• Given problem
Copy nothing but the text: reproduce each line of the listing exactly and leave the pictures out.

** BEGIN **

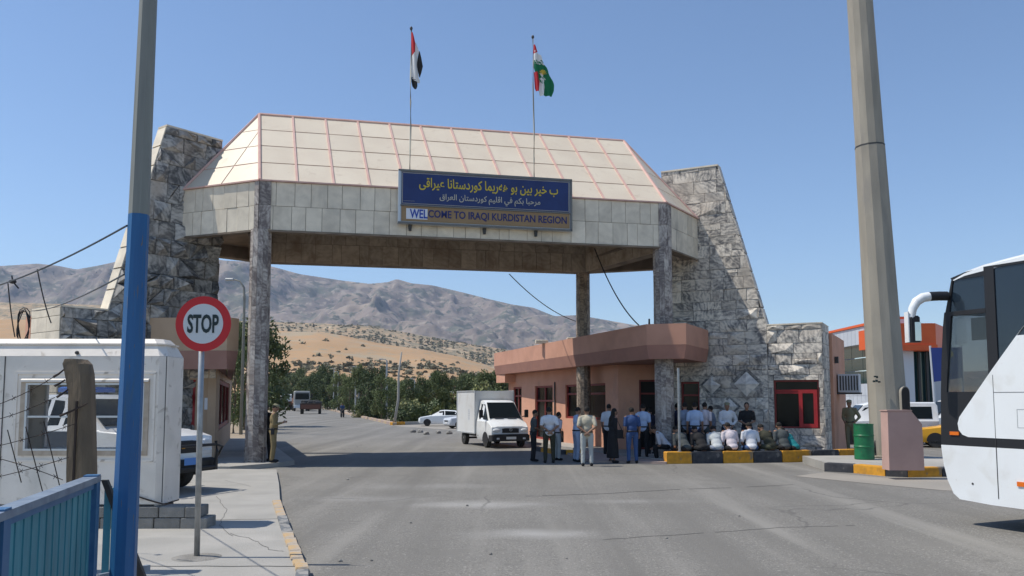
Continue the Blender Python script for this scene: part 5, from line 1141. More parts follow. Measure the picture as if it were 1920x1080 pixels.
# --- white box truck
bt = empty('box_truck', (0, 0, 0), 'white box truck parked under the gate facing the camera', 'truck')
cab = Car([(0, .42, .80, .84, .82, .70), (-.06, .36, .98, 1.02, .93, .78), (-.35, .34, 1.16, 1.20, .965, .80), (-.62, .34, 1.24, 1.32, .97, .80), (-.66, .34, 1.26, 1.36, .97, .80), (-1.42, .34, 1.26, 2.18, .97, .76), (-1.6, .34, 1.26, 2.24, .97, .76), (-2.15, .34, 1.26, 2.27, .97, .76)])
cab.body('cab', 'white_paint', bt)
mb = MB(); mb.slab([(-.70, -.80, 1.39), (-.70, .80, 1.39), (-1.39, .70, 2.13), (-1.39, -.70, 2.13)], (.02, 0, .018)); mb.build('windscreen', M['glass_dark'], bt)
for sy in (-1, 1):
    cab.side('side_window', 'glass_dark', bt, [(-.82, 1.34), (-1.30, 1.92), (-1.38, 2.05), (-1.86, 2.07), (-1.86, 1.34)], sy)
    cab.side('door_seam', 'black', bt, [(-1.93, .5), (-1.93, 2.1), (-1.945, 2.1), (-1.945, .5)], sy); cab.side('door_seam', 'black', bt, [(-.78, .8), (-.78, 1.3), (-.795, 1.3), (-.795, .8)], sy)
    arch(bt, cab, -.86, .40, sy); wheel(bt, -.86, sy * .86, .34, side=sy); wheel(bt, -4.2, sy * .86, .34, side=sy)
    mb = MB(); mb.ell((-.02 if 1 else 0, sy * .70, .83), (.09, .19, .095), 14, 9); mb.build('headlight', M['headlamp'], bt, True)
    mb = MB(); mb.cbox(-.92, -.84, sy * 1.17 - .10, sy * 1.17 + .10, 1.42, 1.80, .02); mir = mb.build('mirror', M['black'], bt); mb = MB(); mb.tube([(-.9, sy * .95, 1.45), (-.88, sy * 1.1, 1.5)], .025, 6); mb.build('mirror_arm', M['black'], bt)
mb = MB(); mb.cbox(-.04, .035, -.42, .42, .72, .94, .02); gr = mb.build('grille', M['black'], bt)
for k in range(3): mb = MB(); mb.box(.036, .045, -.40, .40, .76 + k * .06, .775 + k * .06); mb.build('grille_bar', M['dark_steel'], gr)
mb = MB(); ring = [(.05, .07 * math.cos(2 * math.pi * k / 16), .87 + .07 * math.sin(2 * math.pi * k / 16)) for k in range(17)]; mb.tube(ring, .008, 5)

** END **

• Full answer
Continue the Blender Python script for this scene: part 5, from line 1141. More parts follow. Measure the picture as if it were 1920x1080 pixels.
# --- white box truck
bt = empty('box_truck', (0, 0, 0), 'white box truck parked under the gate facing the camera', 'truck')
cab = Car([(0, .42, .80, .84, .82, .70), (-.06, .36, .98, 1.02, .93, .78), (-.35, .34, 1.16, 1.20, .965, .80), (-.62, .34, 1.24, 1.32, .97, .80), (-.66, .34, 1.26, 1.36, .97, .80), (-1.42, .34, 1.26, 2.18, .97, .76), (-1.6, .34, 1.26, 2.24, .97, .76), (-2.15, .34, 1.26, 2.27, .97, .76)])
cab.body('cab', 'white_paint', bt)
mb = MB(); mb.slab([(-.70, -.80, 1.39), (-.70, .80, 1.39), (-1.39, .70, 2.13), (-1.39, -.70, 2.13)], (.02, 0, .018)); mb.build('windscreen', M['glass_dark'], bt)
for sy in (-1, 1):
    cab.side('side_window', 'glass_dark', bt, [(-.82, 1.34), (-1.30, 1.92), (-1.38, 2.05), (-1.86, 2.07), (-1.86, 1.34)], sy)
    cab.side('door_seam', 'black', bt, [(-1.93, .5), (-1.93, 2.1), (-1.945, 2.1), (-1.945, .5)], sy); cab.side('door_seam', 'black', bt, [(-.78, .8), (-.78, 1.3), (-.795, 1.3), (-.795, .8)], sy)
    arch(bt, cab, -.86, .40, sy); wheel(bt, -.86, sy * .86, .34, side=sy); wheel(bt, -4.2, sy * .86, .34, side=sy)
    mb = MB(); mb.ell((-.02 if 1 else 0, sy * .70, .83), (.09, .19, .095), 14, 9); mb.build('headlight', M['headlamp'], bt, True)
    mb = MB(); mb.cbox(-.92, -.84, sy * 1.17 - .10, sy * 1.17 + .10, 1.42, 1.80, .02); mir = mb.build('mirror', M['black'], bt); mb = MB(); mb.tube([(-.9, sy * .95, 1.45), (-.88, sy * 1.1, 1.5)], .025, 6); mb.build('mirror_arm', M['black'], bt)
mb = MB(); mb.cbox(-.04, .035, -.42, .42, .72, .94, .02); gr = mb.build('grille', M['black'], bt)
for k in range(3): mb = MB(); mb.box(.036, .045, -.40, .40, .76 + k * .06, .775 + k * .06); mb.build('grille_bar', M['dark_steel'], gr)
mb = MB(); ring = [(.05, .07 * math.cos(2 * math.pi * k / 16), .87 + .07 * math.sin(2 * math.pi * k / 16)) for k in range(17)]; mb.tube(ring, .008, 5)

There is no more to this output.